I applaud the initiatives of police who make a concerted effort, often in their own time, to achieve these objectives. One such initiative is the Project Saul scheme, devised by Senior Constable Steve Neuhaus of Search and Rescue. Project Saul identifies young people from difficult backgrounds and takes them on rugged and gruelling camps, involving activities like caving, abseiling, bushcraft, team building and horsemanship. They are offered a chance to change a lifestyle, a chance to achieve personal goals and the opportunity to break down barriers between police and themselves. The AFP must recognise the value of such activities, not just in statistical terms but also in character-building exercises.

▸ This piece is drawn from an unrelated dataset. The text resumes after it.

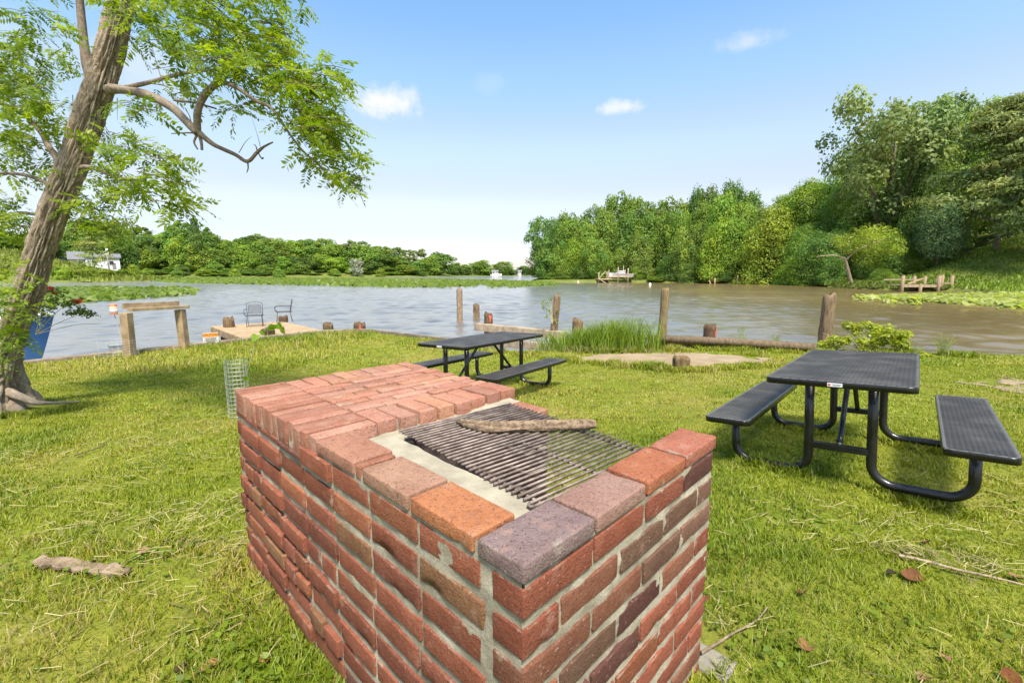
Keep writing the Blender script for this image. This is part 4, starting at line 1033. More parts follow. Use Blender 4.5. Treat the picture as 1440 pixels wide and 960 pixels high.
for k, w in enumerate((.26, .22, .27, .18)): m_.box((0, .008, z0 + .13 - k * .03), (w, .004, .012), None, (1, 1, 1, 0))
m_.build('small_print', M['ink'], sgn)
m_ = MB()
for x in (-.12, .12): m_.box((x, .045, z0 - .12), (.03, .03, .4), None, (.6, .55, .45, 0))
m_.build('stake', M['wood'], sgn)
mk = thing('water_marker', 'orange and white marker on a thin pole left of the brown timber frame', 'marker', (D(164, 470, 13).x, 13, WZ))
o = Vector(mk.location); a = D(160, 436, 13) - o; m_ = MB(); m_.tube([a + Vector((0, 0, -.13)), a + Vector((0, 0, .13))], .085, 16, (.78, .34, .20, 0)); m_.build('float', M['paint'], mk, True)
m_ = MB(); m_.tube([a + Vector((0, 0, .13)), a + Vector((0, 0, .17))], .09, 16, (.60, .22, .10, 0)); m_.build('cap', M['paint'], mk, True); m_ = MB(); m_.tube([a + Vector((0, 0, -.06)), a + Vector((0, 0, .03))], .088, 16, (.62, .55, .48, 0)); m_.build('band', M['paint'], mk, True)
m_ = MB(); m_.tube([(0.25, 0, -.4), (.12, 0, .6), a + Vector((0, 0, -.13))], .012, 6, (.35, .33, .3, 0)); m_.build('pole', M['dry'], mk)

# ------------------------------------------------------------------ blue boat behind the trunk
bt = thing('boat', 'blue hulled boat with a white rim moored behind the leaning tree trunk', 'boat', (-10.6, 10.2, WZ))
o = Vector(bt.location)
bow_t = D(76, 443, 10.9); bow_b = D(40, 494, 10.7)
axd = Vector((-.86, -.5, 0)).normalized(); sdv = Vector((.5, -.86, 0)).normalized()
secs = []
for i in range(14):
    f = i / 13; wdt = .95 * min(1, (f / .55)) ** .6 + .012; kx = 4.6 * f
    top = bow_t + axd * kx; top.z = bow_t.z - .10 * math.sin(f * math.pi * .6); keel = Vector((bow_b.x, bow_b.y, 0)) + axd * (kx * 1.0); keel.z = WZ - .12
    row = []
    for s in np.linspace(-1, 1, 15):
        fl = abs(s) ** 1.6; p = keel.lerp(Vector((top.x, top.y, 0)), fl); p = Vector((p.x, p.y, keel.z + (top.z - keel.z) * abs(s) ** 1.9)) + sdv * (wdt * s * (.9 + .1 * fl)); row.append(p - o)
    secs.append(row)
V = [tuple(p) for r_ in secs for p in r_]; n = 15; F = [(i * n + k, i * n + k + 1, (i + 1) * n + k + 1, (i + 1) * n + k) for i in range(13) for k in range(n - 1)]
hm = MB(); C = [(.012, .085, .24, 0) if p[2] > .18 else (.7, .7, .7, 0) for p in V]; hm.add(V, F, np.array(C)); hm.build('hull', M['paint'], bt, True)
rm = MB()
for k in (0, n - 1): rm.tube([r_[k] + Vector((0, 0, .02)) for r_ in secs], .035, 8, (.75, .75, .74, 0))
rm.build('gunwale', M['paint'], bt, True)
dm_ = MB(); V = []
for r_ in secs: V += [tuple(r_[0] + Vector((0, 0, -.06))), tuple(r_[-1] + Vector((0, 0, -.06)))]
dm_.add(V, [(2 * i, 2 * i + 1, 2 * i + 3, 2 * i + 2) for i in range(13)], (.6, .6, .58, 0)); dm_.build('deck', M['paint'], bt)

# rose bush between trunk and water
rose = thing('rose_bush', 'sprawling rose branch with a pink and an orange red bloom right of the leaning trunk', 'rose bush', (D(30, 500, 6.4).x, 6.4, -.18))
o = Vector(rose.location); rg = np.random.default_rng(9)
cpx = [(72, 408), (85, 412), (98, 424), (110, 432), (122, 440), (80, 430), (68, 432), (100, 440), (92, 428), (75, 420), (115, 438), (128, 443), (62, 440)]
cen = [tuple(D(a, b, 6.4 + rg.normal(0, .08)) - o) for a, b in cpx]
V, F, C = leaf_cloud(cen, np.array([[.10, .12, .055]] * len(cen)), 560, .048, rg, (.045, .075, .012), (.12, .17, .03)); obj('leaves', mesh_np('leaves', V, F, M['leaf_near'], C), rose)
m_ = MB()
for a, b in ((70, 410), (125, 441), (100, 425), (142, 455), (80, 432)):
    q = smooth_path([tuple(D(50, 470, 6.4) - o), tuple((D(50, 470, 6.4) - o) * .4 + (D(a, b, 6.4) - o) * .6 + Vector((0, 0, .04))), tuple(D(a, b, 6.4) - o)], 5); m_.tube([Vector(p) for p in q], [.0045] * 5 + [.0035] * 4 + [.002] * 2, 5, (.3, .26, .15, 0), False)
m_.build('cane', M['dry'], rose)
for a, b, col, s in ((69, 406, (.62, .04, .09), .052), (109, 424, (.62, .12, .05), .05), (76, 411, (.6, .16, .06), .03), (103, 423, (.55, .10, .05), .03)):
    c = D(a, b, 6.34) - o; V, F, C = leaf_cloud([tuple(c)], np.array([[s, s, s * .8]]), 46, s * .95, rg, col, tuple(q * .75 for q in col), .8, .9); obj('bloom', mesh_np('bloom', V, F, M['leaf_near'], C), rose)
# ------------------------------------------------------------------ reeds, shrub, weeds at the water
rg = np.random.default_rng(12)
rd = thing('reed_clump', 'tall bright green reed clump with dry straw at its foot beside the dirt patch', 'reeds', (2.15, 10.9, -.40)); 
V, F, C = grass_clump(1900, 1.25, .42, .90, .022, rg, (.12, .20, .015), (.25, .33, .035), .42); V2, F2, C2 = grass_clump(700, 1.3, .36, .30, .014, rg, (.26, .24, .10), (.38, .33, .17), .9)
V[:, 0] = np.clip(V[:, 0], -1.7, 1.5); Vx = V.copy()
V[:, 2] *= (.72 + .4 * sstep(V[:, 0], -1.2, .8))
obj('blades', mesh_np('blades', V, F, M['blade'], C), rd); V2[:, 1] -= .22; V2[:, 0] = np.clip(V2[:, 0], -1.75, 1.5); obj('dry_stalks', mesh_np('dry_stalks', V2, F2, M['blade'], C2), rd)
V, F, C = grass_clump(60, .5, .2, .95, .006, rg, (.2, .25, .05), (.3, .3, .12), .3); obj('seed_stems', mesh_np('seed_stems', V, F, M['blade'], C), rd)
sh = thing('shrub', 'low rounded yellow green broadleaf shrub at the water behind the near picnic table', 'shrub', (8.55, 10.75, -.40))
cen, rad = [], []
for k in range(40):
    x = rg.uniform(-.95, .85); hm_ = .60 * math.sqrt(max(0, 1 - (x / 1.0) ** 2)) + .08; z = rg.uniform(.05, hm_); cen.append((x, rg.normal(0, .25), z)); rad.append((.16, .16, .11))
V, F, C = leaf_cloud(cen, np.array(rad), 4400, .07, rg, (.17, .23, .012), (.40, .41, .03), .9, .75); obj('leaves', mesh_np('leaves', V, F, M['leaf_near'], C), sh)
m_ = MB()
for k in range(12): m_.tube([Vector((rg.normal(0, .12), rg.normal(0, .1), 0)), Vector((rg.normal(0, .4), rg.normal(0, .2), .45))], [.012, .005], 5, (.4, .36, .2, 0), False)
m_.build('stem', M['dry'], sh)
def wispy(label, px, Y, h, n, zb=-.4, spread=.3):
    w_ = thing('weed', label, 'weed', (D(px, 490, Y).x, Y, zb), 0, 'wispy weeds at the waterline'); stm = MB(); P_, Dd = [], []
    for k in range(n):
        a = rg.random() * 6.28; tp = Vector((math.cos(a) * spread * rg.random(), math.sin(a) * spread * .5 * rg.random(), h * rg.uniform(.6, 1))); stm.tube([Vector((0, 0, 0)), tp * .5 + Vector((0, 0, .04)), tp], [.006, .004, .002], 4, (.35, .4, .12, 0), False)
        for j in range(14): f = .25 + .75 * j / 13; P_.append(tuple(tp * f)); Dd.append((rg.normal(), rg.normal(), .5))
    V, F, C = compound_leaves(np.array(P_), np.array(Dd), rg.uniform(.06, .13, len(P_)), rg, 4, .22, lambda N: np.array([.12, .17, .02]) + rg.random((N, 1)) * np.array([.14, .12, .03]))
    obj('leaves', mesh_np('leaves', V, F, M['leaf_near'], C), w_); stm.build('stem', M['dry'], w_); return w_
wispy('feathery pale green weed by the water, right of the rounded shrub', 1327, 10.1, .55, 14)
wispy('small feathery weed behind the log beam beside the orange marked stub', 1041, 12.0, .5, 7, -.45, .16)
wispy('tiny sparse weed behind the log beam, left of the thickest post', 1092, 11.8, .28, 5, -.35, .2)
wispy('low weedy tuft between the rounded shrub and the feathery weed', 1285, 10.3, .26, 8, -.4, .35)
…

Another example is Sergeant Ron MacFarlane, who was awarded the Order of Australia Medal for his amazing capacity to recover stolen motor vehicles and to prosecute offenders. He continued this work tirelessly, until recently transferred to a desk job, which has severely restricted the focus on his specialised skills. His car has been taken off him, I believe. Then there is the city patrol special project team, which received an Australian violence prevention award in 1997. The team was commended by the Attorney-General in this house but was disbanded shortly after due to budgetary constraints. It disturbs me greatly that the arrogance of AFP management prevents it from supporting, applauding or marketing positive initiatives such as these.

I care exceedingly for the welfare of children, which also comes from my time in the police service. I have seen first-hand the damage done to children as a result of family breakdown, drug and alcohol abuse, violence and a range of other factors. Supports must be in place and sufficient resources provided to prevent children from falling through the cracks in service provision. As a foster carer, I have become acutely aware of the need for compassion, dedication and properly resourced support for the welfare of families and children. To this end, I look forward to taking part in the review of the Children's Services Act. It is my belief that the basis for this review must be that the best interests of the children are of paramount consideration. I hold the view that the legal system has nothing to do with justice in this area. The legal profession must not lose sight of the fact that children caught in the system are more than just bits of paper to be shuffled about willy-nilly; they must always be mindful that they are dealing with human beings.

There are other issues on the horizon which have the potential to impact dramatically on the future of Canberra. I refer specifically to the mooted sale of ACTEW and ACTTAB. I believe that the sale of Territory assets is not acceptable, without exploring the long-term ramifications and weighing up all reasonable alternatives.